Mais alors une question demeure : pourra-t-on revoir un Julian Draxler à son meilleur niveau sous le maillot du PSG ? L'arrivée de Thomas Tuchel sur le banc de Paris, en qualité de compatriote et connaisseur du football allemand, était pressentie comme une clé possible pour déchiffrer le mystère Draxler et l'aider à retrouver son meilleur rendement.
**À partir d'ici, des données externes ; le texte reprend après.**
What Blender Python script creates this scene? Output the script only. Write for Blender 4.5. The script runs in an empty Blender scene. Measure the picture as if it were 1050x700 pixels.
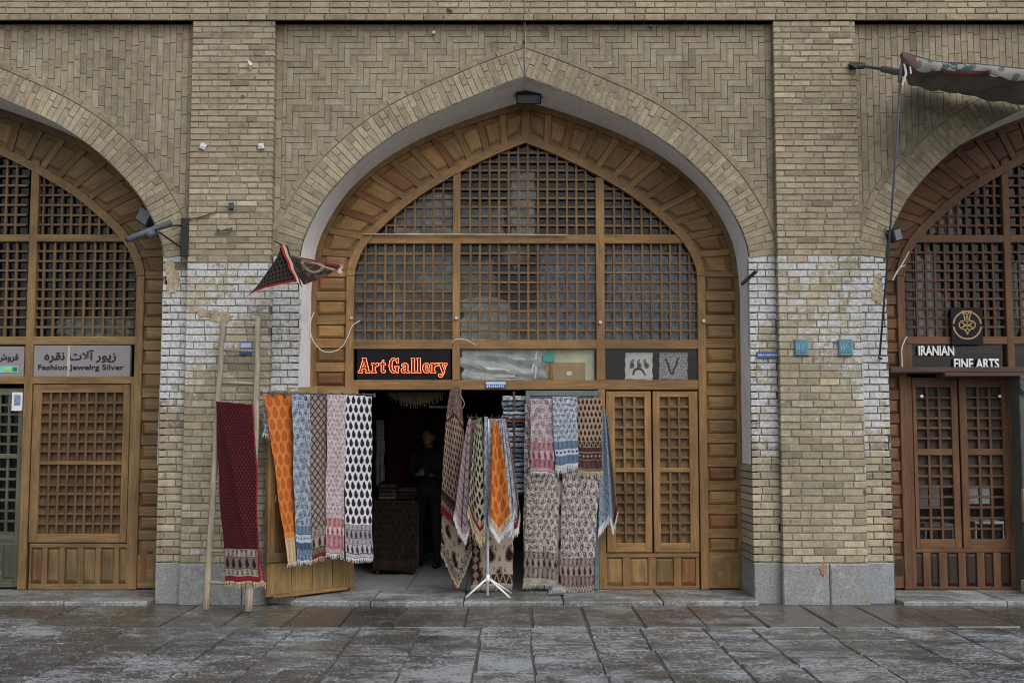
import bpy, bmesh, math, random
import numpy as np
from mathutils import Matrix, Vector
random.seed(7); rng = np.random.default_rng(7)
SC = bpy.context.scene; COL = SC.collection
R = math.radians

# ------------------------------------------------------------------ measuring: photo pixel -> point on a plane Y
F = 1200.0; TILT = math.atan(100/F); CT, ST = math.cos(TILT), math.sin(TILT)
CAMY, CAMZ = -12.0, 1.65
def U(px, py, Y=0.0):
    v = (350-py)/F; s = (Y-CAMY)/(CT-v*ST)
    return ((px-525)/F*s, CAMZ+s*(ST+v*CT))
def X(px, Y=0.0, py=400): return U(px, py, Y)[0]
def Z(py, Y=0.0): return U(525, py, Y)[1]
def lin(c):
    return tuple(((x/255.0)/12.92 if x/255.0 <= .04045 else ((x/255.0+.055)/1.055)**2.4) for x in c)

# ------------------------------------------------------------------ node helpers
class NT:
    def __init__(s, name):
        s.m = bpy.data.materials.new(name); s.m.use_nodes = True
        s.t = s.m.node_tree; s.b = s.t.nodes['Principled BSDF']; s.out = s.t.nodes['Material Output']
    def n(s, typ, **kw):
        x = s.t.nodes.new(typ)
        for k, v in kw.items(): setattr(x, k, v)
        return x
    def l(s, a, b): s.t.links.new(a, b)
    def put(s, sock, v):
        if hasattr(v, 'node'): s.l(v, sock)
        else: sock.default_value = v
    def pos(s): return s.n('ShaderNodeNewGeometry').outputs['Position']
    def attr(s, name, out='Color'): return s.n('ShaderNodeAttribute', attribute_name=name).outputs[out]
    def vm(s, op, a, b=None, c=None):
        x = s.n('ShaderNodeVectorMath', operation=op); s.put(x.inputs[0], a)
        if b is not None: s.put(x.inputs[3] if op == 'SCALE' else x.inputs[1], b)
        return x.outputs['Value'] if op == 'DOT_PRODUCT' else x.outputs['Vector']
    def ma(s, op, a, b=0.0, clamp=False):
        x = s.n('ShaderNodeMath', operation=op, use_clamp=clamp); s.put(x.inputs[0], a); s.put(x.inputs[1], b)
        return x.outputs[0]
    def noise(s, vec, scale, detail=3, rough=.55):
        x = s.n('ShaderNodeTexNoise'); s.put(x.inputs['Vector'], vec)
        x.inputs['Scale'].default_value = scale; x.inputs['Detail'].default_value = detail; x.inputs['Roughness'].default_value = rough
        return x.outputs['Fac']
    def mr(s, v, a, b, c=0.0, d=1.0, smooth=True):
        x = s.n('ShaderNodeMapRange', interpolation_type='SMOOTHSTEP' if smooth else 'LINEAR')
        s.put(x.inputs['Value'], v)
        for i, k in zip((1, 2, 3, 4), (a, b, c, d)): x.inputs[i].default_value = k
        return x.outputs['Result']
    def mix(s, fac, a, b, mode='MIX'):
        x = s.n('ShaderNodeMix', data_type='RGBA', blend_type=mode); s.put(x.inputs[0], fac)
        s.put(x.inputs[6], a if hasattr(a, 'node') else (*a, 1)); s.put(x.inputs[7], b if hasattr(b, 'node') else (*b, 1))
        return x.outputs[2]
    def grey(s, v):
        x = s.n('ShaderNodeCombineXYZ')
        for i in range(3): s.put(x.inputs[i], v)
        return x.outputs[0]
    def bump(s, h, strength=.4, dist=.01):
        x = s.n('ShaderNodeBump'); x.inputs['Strength'].default_value = strength; x.inputs['Distance'].default_value = dist
        s.put(x.inputs['Height'], h); s.l(x.outputs[0], s.b.inputs['Normal'])
    def fin(s, col=None, rough=.8, spec=.3, metal=0.0):
        if col is not None: s.put(s.b.inputs['Base Color'], col if hasattr(col, 'node') else (*col, 1))
        s.put(s.b.inputs['Roughness'], rough); s.b.inputs['Specular IOR Level'].default_value = spec
        s.b.inputs['Metallic'].default_value = metal
        return s.m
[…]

Mais force est de constater que pour le moment, même l'ancien de Dortmund n'a pas réussi à ressusciter le Julian qui éblouissait la Bundesliga. «Entre les discussions qu'ils peuvent avoir en tête à tête et sa gestion personnelle... Il a un travail à faire sur lui-même, avec son entourage», estime Guillou. «Malheureusement, il y a de moins en moins d'entraîneurs qui ont un impact fort sur le développement d'un joueur», abonde Magath.

Alors qu'il aborde sa quatrième saison sous le maillot de Paris, le départ annoncé de Neymar et le renforcement du milieu parisien devraient lui permettre de retrouver son poste d'ailier gauche plus régulièrement, et peut-être quelques sensations. À bientôt 26 ans (il les fêtera le 20 septembre), une chose est sûre : Draxler ne peut plus se reposer sur un statut d'espoir. Il ne peut plus vivre sur ses performances en Bundesliga et sur son titre de champion du monde en 2014. Mais aujourd'hui, il n'est pas non plus un joueur majeur, ni au Paris Saint-Germain, ni dans la Nationalmannschaft, dont il ne fait pas partie de la dernière sélection. Et s'il reste un joueur avec de formidables qualités, l'horloge tourne pour qu'il les exprime à leur plein potentiel.